Working from the data below, reproduce exactly the lines starting at the one that holds "Build this scene" and ending at the one that holds "EYE, F, CX, HY = 2.2, 748.0, 388.0, 916.0". Pictures are excluded.

++++++++++

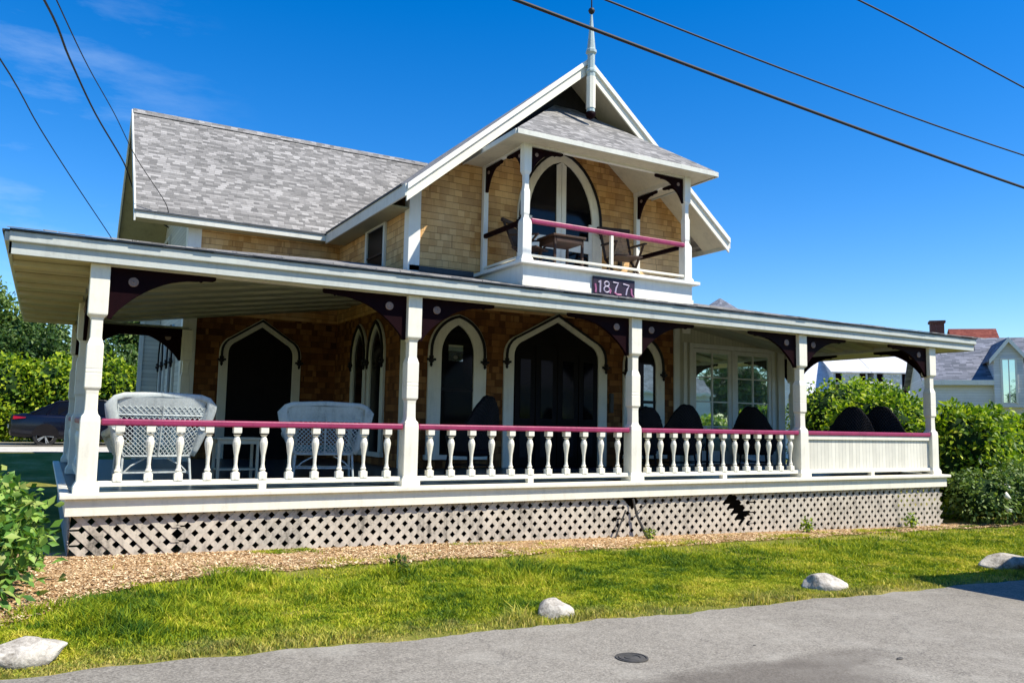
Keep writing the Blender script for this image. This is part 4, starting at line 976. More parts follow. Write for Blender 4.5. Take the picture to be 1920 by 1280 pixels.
# ------------------------------------------------------------------ porch furniture
def weave_strip(B, fn, nu, nv, w, u0=0, u1=1, v0=0, v1=1, per=None):
    """two families of diagonal strands over the surface fn(u,v)"""
    for sg in (1, -1):
        for i in range(-nv, nu+nv):
            pts = []
            for k in range(nv+1):
                t = k/nv; u = (i+sg*k+(0 if sg > 0 else nv))/nu
                if -1e-6 <= u <= 1+1e-6: pts.append(Vector(fn(u0+(u1-u0)*min(max(u, 0), 1), v0+(v1-v0)*t)))
            for a, b in zip(pts[:-1], pts[1:]): B.bar(a, b, w, w*.6)
def wicker_chair_flared(label, loc, rot, W=.62, top=1.06, roll=.10):
    """white wicker armchair with a flared rolled back; faces +Y locally, back at y=0"""
    t = empty('wicker_armchair', (0, 0, 0), label, 'wicker chair', 'white wicker armchairs on the left porch')
    hw0, hw1 = W*.45, W*.59
    def back(u, v):   # v 0 seat .. 1 top, leaning back
        hw = hw0+(hw1-hw0)*v**.8; x = (u-.5)*2*hw
        y = -.16*v+.05*(1-(2*u-1)**2)*-1
        return (x, y, .36+(top-.12-.36)*v)
    B = MB(); weave_strip(B, back, 16, 10, .013)
    B.build('woven_back', M['wickerw'], t)
    B = MB()
    for u in (0, .5, 1): B.tube([back(u, v/6) for v in range(7)], .014, 6)
    for v in (0, .82): B.tube([back(u/8, v) for u in range(9)], .013, 6)
    g = [(back(u/12, .84), back(u/12, 1.17)) for u in range(13)]
    B.strip([a for a, b in g], [b for a, b in g], (0, .012, 0))
    B.build('back_frame', M['wickerw'], t)
    # thick rolled border over the top and down to the arms
    def border(k, r):  # cross-section loop swept round the back edge
        pass
    path = []
    for i in range(9): v = i/8; p = Vector(back(0, v)); path.append(p+Vector((-.03-.05*v, -.01, 0)))
    path2 = [Vector((-hw1-.03, -.19, top-.03)), Vector((-hw1+.06, -.20, top)), Vector((0, -.20, top+.02)), Vector((hw1-.06, -.20, top)), Vector((hw1+.03, -.19, top-.03))]
    path3 = [Vector((-p.x, p.y, p.z)) for p in reversed(path)]
    full = path+path2+path3
    B = MB(); n = 10; V = []
    for i, p in enumerate(full):
        d = (full[min(i+1, len(full)-1)]-full[max(i-1, 0)]).normalized(); y = Vector((0, 1, 0)); x = d.cross(y).normalized()
        side_ = i < 9 or i > len(full)-10; rr = (.026+.030*min(1, i/6, (len(full)-1-i)/6)) if side_ else .030
        for k in range(n): a = 2*PI*k/n; V.append(p+x*rr*1.25*math.cos(a)+y*rr*.55*math.sin(a))
    B.add(V, [(i*n+k, i*n+(k+1) % n, (i+1)*n+(k+1) % n, (i+1)*n+k) for i in range(len(full)-1) for k in range(n)]+[tuple(range(n-1, -1, -1)), tuple((len(full)-1)*n+k for k in range(n))])
    B.build('rolled_border', M['wickerw'], t, smooth=True)
    for s_ in (-1, 1):
        arm = [(s_*(hw1+.0), -.12, .72), (s_*(hw1+.03), .15, .64), (s_*(hw1+.02), .42, .62), (s_*(hw1-.02), .5, .56), (s_*(hw0+.04), .5, .40)]
        B = MB(); B.tube(arm, [.045, .05, .05, .045, .03], 10)
        side = lambda u, v, s_=s_: (s_*(hw0+.03+.10*v), -.02+.5*u, .36+.26*v)
        weave_strip(B, side, 10, 5, .012); B.build('arm', M['wickerw'], t)
    B = MB(); B.box(-hw0-.02, hw0+.02, .0, .50, .34, .39); B.build('seat', M['wickerw'], t, bevel=.015)
    B = MB(); B.box(-hw0, hw0, .03, .48, .39, .47); B.build('cushion', M['cushion'], t, bevel=.03)
    B = MB(); yb = .02
    B.bar((-hw0, yb, .16), (hw0, yb, .16), .02); B.bar((-hw0, .46, .16), (hw0, .46, .16), .02)
    for x in np.linspace(-hw0, hw0, 11)[1:-1]: B.bar((x, yb-.03, .36), (x, yb-.05, .52), .008)
    B.build('stretcher', M['wickerw'], t)
    B = MB()
    for s_ in (-1, 1): B = MB(); B.tube([(s_*hw0, yb, .14), (s_*hw0*.75, yb, .24), (s_*hw0*.35, yb, .33)], .011, 6); B.build('brace', M['wickerw'], t)
    for sx in (-1, 1):
        for y0, y1 in ((.02, -.05), (.47, .50)):
            B = MB(); B.tube([(sx*hw0, y0, .36), (sx*(hw0+.02), y1, .0)], [.018, .014], 8); B.build('leg', M['wickerw'], t)
    t.location = loc; t.rotation_euler.z = rot
    return t
wicker_chair_flared('white wicker armchair with green blue cushion beside the left corner post', (.80, .85, 0), .10, .86, 1.09)
wicker_chair_flared('white wicker armchair right of the small table, behind the eighth baluster', (3.06, 1.35, 0), -.22, .88, 1.05)

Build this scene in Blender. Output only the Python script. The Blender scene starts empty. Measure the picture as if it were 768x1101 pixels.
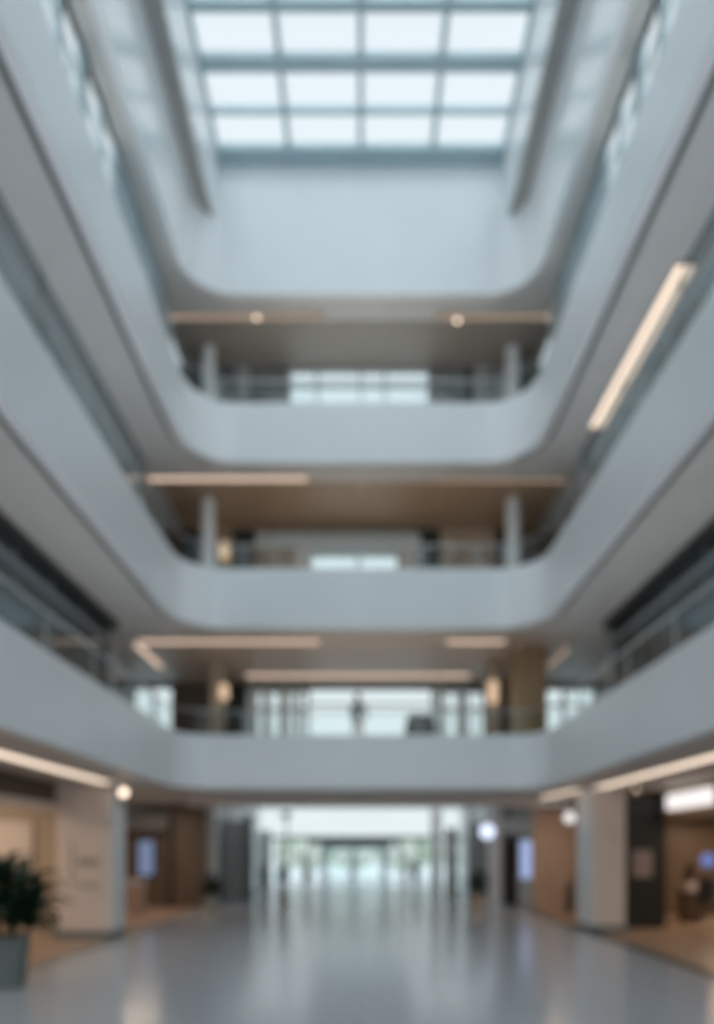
import bpy, bmesh, math, random
from mathutils import Vector, Matrix
random.seed(7)
PI = math.pi
S = bpy.context.scene
C = S.collection
EYE, F, CX, HY = 2.2, 748.0, 388.0, 916.0

def X(px, d): return (px - CX) / F * d          # metres to the right of the atrium's axis at depth d
def Z(py, d): return EYE + (HY - py) / F * d    # metres above the ground floor at depth d

# ------------------------------------------------------------------ materials
def new_mat(name):
    m = bpy.data.materials.new(name); m.use_nodes = True
    nt = m.node_tree; nt.nodes.clear()
    out = nt.nodes.new('ShaderNodeOutputMaterial')
    return m, nt, out

def mat(name, col, rough=.5, metal=0., ior=1.5, var=.05, scale=3., bump=0., spec=.5, coat=0.):
    m, nt, out = new_mat(name)
    b = nt.nodes.new('ShaderNodeBsdfPrincipled')
    tc = nt.nodes.new('ShaderNodeTexCoord'); no = nt.nodes.new('ShaderNodeTexNoise')
    no.inputs['Scale'].default_value = scale; no.inputs['Detail'].default_value = 3
    nt.links.new(tc.outputs['Object'], no.inputs['Vector'])
    cr = nt.nodes.new('ShaderNodeValToRGB')
    cr.color_ramp.elements[0].position = .3; cr.color_ramp.elements[1].position = .7
    cr.color_ramp.elements[0].color = tuple(max(0, c * (1 - var)) for c in col) + (1,)
    cr.color_ramp.elements[1].color = tuple(min(1, c * (1 + var)) for c in col) + (1,)
    nt.links.new(no.outputs['Fac'], cr.inputs['Fac'])
    nt.links.new(cr.outputs['Color'], b.inputs['Base Color'])
    b.inputs['Roughness'].default_value = rough; b.inputs['Metallic'].default_value = metal
    b.inputs['IOR'].default_value = ior
    b.inputs['Specular IOR Level'].default_value = spec
    b.inputs['Coat Weight'].default_value = coat
    b.inputs['Coat Roughness'].default_value = .08
    if bump:
        bp = nt.nodes.new('ShaderNodeBump'); bp.inputs['Strength'].default_value = bump
        nt.links.new(no.outputs['Fac'], bp.inputs['Height']); nt.links.new(bp.outputs['Normal'], b.inputs['Normal'])
    nt.links.new(b.outputs[0], out.inputs[0])
    return m

def emit(name, col, strength):
    m, nt, out = new_mat(name)
    e = nt.nodes.new('ShaderNodeEmission'); e.inputs[0].default_value = col + (1,); e.inputs[1].default_value = strength
    nt.links.new(e.outputs[0], out.inputs[0])
    return m

def tiles(name, c1, c2, mortar, size, rough, spec=.5, bump=0.):
    m, nt, out = new_mat(name)
    b = nt.nodes.new('ShaderNodeBsdfPrincipled')
    tc = nt.nodes.new('ShaderNodeTexCoord'); br = nt.nodes.new('ShaderNodeTexBrick')
    br.offset = 0.; br.squash = 1.
    br.inputs['Color1'].default_value = c1 + (1,); br.inputs['Color2'].default_value = c2 + (1,)
    br.inputs['Mortar'].default_value = mortar + (1,)
    br.inputs['Scale'].default_value = 1.; br.inputs['Mortar Size'].default_value = .006
    br.inputs['Brick Width'].default_value = size; br.inputs['Row Height'].default_value = size
    nt.links.new(tc.outputs['Object'], br.inputs['Vector'])
    nt.links.new(br.outputs['Color'], b.inputs['Base Color'])
    b.inputs['Roughness'].default_value = rough; b.inputs['Specular IOR Level'].default_value = spec
    nt.links.new(b.outputs[0], out.inputs[0])
    return m

def wood(name, c1, c2, rough=.45, axis='Z'):
    m, nt, out = new_mat(name)
    b = nt.nodes.new('ShaderNodeBsdfPrincipled')
    tc = nt.nodes.new('ShaderNodeTexCoord'); mp = nt.nodes.new('ShaderNodeMapping')
    mp.inputs['Scale'].default_value = (14, 14, .8) if axis == 'Z' else (.8, 14, 14)
    no = nt.nodes.new('ShaderNodeTexNoise'); no.inputs['Scale'].default_value = 1.; no.inputs['Detail'].default_value = 5
    cr = nt.nodes.new('ShaderNodeValToRGB')
    cr.color_ramp.elements[0].position = .3; cr.color_ramp.elements[0].color = c1 + (1,)
    cr.color_ramp.elements[1].position = .7; cr.color_ramp.elements[1].color = c2 + (1,)
    nt.links.new(tc.outputs['Object'], mp.inputs[0]); nt.links.new(mp.outputs[0], no.inputs['Vector'])
    nt.links.new(no.outputs['Fac'], cr.inputs['Fac']); nt.links.new(cr.outputs['Color'], b.inputs['Base Color'])
    b.inputs['Roughness'].default_value = rough
    nt.links.new(b.outputs[0], out.inputs[0])
    return m

def schlick(nt, f0, k):
    """two-sided Fresnel-like weight: f0 + k * (1 - cos)^5"""
    lw = nt.nodes.new('ShaderNodeLayerWeight'); lw.inputs[0].default_value = .5
    p = nt.nodes.new('ShaderNodeMath'); p.operation = 'POWER'; p.inputs[1].default_value = 5
    m = nt.nodes.new('ShaderNodeMath'); m.operation = 'MULTIPLY_ADD'; m.inputs[1].default_value = k; m.inputs[2].default_value = f0
    nt.links.new(lw.outputs['Facing'], p.inputs[0]); nt.links.new(p.outputs[0], m.inputs[0])
    return m.outputs[0]

def pane_glass(name, tint, f0=.04, k=.6):
    """clear pane: straight-through light with a Fresnel reflection"""
    m, nt, out = new_mat(name)
    t = nt.nodes.new('ShaderNodeBsdfTransparent'); t.inputs[0].default_value = tint + (1,)
    g = nt.nodes.new('ShaderNodeBsdfGlossy'); g.inputs['Roughness'].default_value = .03
    mx = nt.nodes.new('ShaderNodeMixShader')
    nt.links.new(schlick(nt, f0, k), mx.inputs[0]); nt.links.new(t.outputs[0], mx.inputs[1]); nt.links.new(g.outputs[0], mx.inputs[2])
    nt.links.new(mx.outputs[0], out.inputs[0])
    return m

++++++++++

• _Reply to the task_
Build this scene in Blender. Output only the Python script. The Blender scene starts empty. Measure the picture as if it were 768x1101 pixels.
import bpy, bmesh, math, random
from mathutils import Vector, Matrix
random.seed(7)
PI = math.pi
S = bpy.context.scene
C = S.collection
EYE, F, CX, HY = 2.2, 748.0, 388.0, 916.0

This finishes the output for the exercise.